In una qualche università americana
con un sacco di tempo da investire, hanno riscontrato che la domanda
più posta al mondo è “come stai?”. Le risposte fornite variano
a seconda di una serie di fattori, ma solitamente si opta per un
classico “bene grazie, e tu?” (declinato nelle varie lingue del
caso).
È un quesito così utilizzato da
essersi svuotato di ogni significato, è un rituale di incontro privo
di contenuto. Nella maggior parte delle situazioni, chi pone la
domanda non è realmente interessato alla risposta, ma la utilizza
per sfuggire all'imbarazzo di un eventuale silenzio.
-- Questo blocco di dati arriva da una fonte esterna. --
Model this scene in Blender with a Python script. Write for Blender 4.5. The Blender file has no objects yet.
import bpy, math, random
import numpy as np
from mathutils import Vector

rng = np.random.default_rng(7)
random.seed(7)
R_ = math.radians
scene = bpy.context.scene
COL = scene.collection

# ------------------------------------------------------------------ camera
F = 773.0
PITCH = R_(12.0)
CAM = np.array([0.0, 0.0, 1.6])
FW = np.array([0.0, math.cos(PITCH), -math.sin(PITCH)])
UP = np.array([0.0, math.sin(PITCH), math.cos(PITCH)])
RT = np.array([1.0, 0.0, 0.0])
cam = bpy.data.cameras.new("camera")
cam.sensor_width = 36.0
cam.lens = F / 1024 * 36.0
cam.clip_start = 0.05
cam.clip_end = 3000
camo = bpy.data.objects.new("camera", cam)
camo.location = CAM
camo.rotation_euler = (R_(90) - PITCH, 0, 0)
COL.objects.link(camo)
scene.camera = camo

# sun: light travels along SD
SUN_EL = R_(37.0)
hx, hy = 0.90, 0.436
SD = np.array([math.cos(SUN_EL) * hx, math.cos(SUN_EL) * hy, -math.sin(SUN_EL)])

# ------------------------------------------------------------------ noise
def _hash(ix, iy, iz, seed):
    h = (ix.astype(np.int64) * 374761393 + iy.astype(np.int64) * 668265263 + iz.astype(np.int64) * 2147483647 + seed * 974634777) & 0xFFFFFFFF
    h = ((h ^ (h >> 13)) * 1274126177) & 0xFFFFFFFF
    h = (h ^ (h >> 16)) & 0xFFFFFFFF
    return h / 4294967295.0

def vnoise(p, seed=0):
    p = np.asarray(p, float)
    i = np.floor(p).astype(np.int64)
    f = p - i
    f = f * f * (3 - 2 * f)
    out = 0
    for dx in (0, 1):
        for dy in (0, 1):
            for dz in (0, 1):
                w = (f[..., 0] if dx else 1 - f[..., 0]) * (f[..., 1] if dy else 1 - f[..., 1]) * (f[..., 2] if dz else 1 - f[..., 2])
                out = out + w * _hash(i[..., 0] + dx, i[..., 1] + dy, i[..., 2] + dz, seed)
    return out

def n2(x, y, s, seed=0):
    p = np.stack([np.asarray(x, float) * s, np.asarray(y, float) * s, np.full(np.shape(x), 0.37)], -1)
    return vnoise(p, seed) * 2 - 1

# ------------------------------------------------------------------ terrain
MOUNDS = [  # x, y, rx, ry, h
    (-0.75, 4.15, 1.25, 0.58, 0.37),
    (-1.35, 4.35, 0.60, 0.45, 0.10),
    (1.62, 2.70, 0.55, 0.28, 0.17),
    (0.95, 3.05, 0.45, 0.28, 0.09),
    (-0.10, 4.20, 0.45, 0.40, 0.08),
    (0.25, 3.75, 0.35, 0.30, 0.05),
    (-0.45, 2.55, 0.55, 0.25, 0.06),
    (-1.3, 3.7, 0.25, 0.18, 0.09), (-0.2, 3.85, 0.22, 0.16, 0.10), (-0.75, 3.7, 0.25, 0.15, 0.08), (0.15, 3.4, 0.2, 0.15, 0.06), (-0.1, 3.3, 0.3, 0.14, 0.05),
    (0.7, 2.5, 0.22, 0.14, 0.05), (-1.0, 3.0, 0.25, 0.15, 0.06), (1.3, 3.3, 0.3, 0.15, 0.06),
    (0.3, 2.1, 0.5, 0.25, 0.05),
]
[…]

Eppure in quelle due apparentemente
scontate parole, è racchiuso un mondo: è contenuta tutta la
giornata passata, la settimana, l'ultimo mese. Hanno il potere di
riportare a galla le emozioni più vive del momento, quelle che
friggono sulla superficie e che quasi mai corrispondono con il “tutto
bene”.
Perchè ammettiamolo, questa vita è
una faticaccia. In un bel film dicono: quando sei su non è tutto
bello come sembra e quando sei a terra ti sembra che non risalirai
più. Ma la vita va avanti, non dimenticarlo.
E proprio qui sta
la fregatura, perché il momento in cui tirare il fiato non arriva
mai.
Ci si trascina tra
periodi estremamente lenti, in cui succede così poco che sotto la
doccia si controlla di non mettere su la muffa, ad altri in cui si
hanno i capelli sempre in disordine e adrenalina e stress a livelli
spaziali. Queste fasi vanno e vengono come il singhiozzo e sono
incontrollabili.
Nonostante non sia
nella natura umana, siamo costantemente soggetti a cambiamenti e
questa cosa ci prova, ci affatica, ci rinvigorisce, ci annoia, ci
cresce.
Mutiamo anche
mentre dormiamo e tutti si sentono in diritto di dirci cosa ne
pensano dei nostri cambiamenti: esprimono opinioni, consigli e
frecciatine (ma è colpa nostra che non riconosciamo di essere un po'
tonti, mentre gli altri dalla vita, la nostra soprattutto, hanno
capito tutto). Anche la pubblicità delle Poste ci ricorda che siamo
in continuo cambiamento, dai calzini alla morte, si finisce sempre
con l'avere lontano chi vorremmo vicino e viceversa.
In tutto questo
chiasso emotivo e di vicinato, dobbiamo anche essere brillanti
abbastanza da non perdere noi stessi, da seguire quella flebile
fiamma che è il nostro Io e che, a quanto pare, è l'unico a
conoscere davvero la strada. Possiamo immaginarci come concorrenti
dei magnifici Giochi Senza Frontiere mentre rincorriamo una candelina
svolazzante.
Detto tutto questo,
come si fa a rispondere al “come stai?”. O meglio, come si fa ad
avere il coraggio di chiederlo senza vedere la voragine
spazio-temporale che si spalanca nel cervello dell'altro?
Se non fosse troppo
lungo da imparare a memoria ripeterei questo alle persone quando le
incontro:
Che
tu possa avere sempre il vento in poppa, che il sole ti risplenda in
viso e che il vento del destino ti porti in alto a danzare con le
stelle (sì,
è sempre lo stesso film da cui ho preso la prima citazione).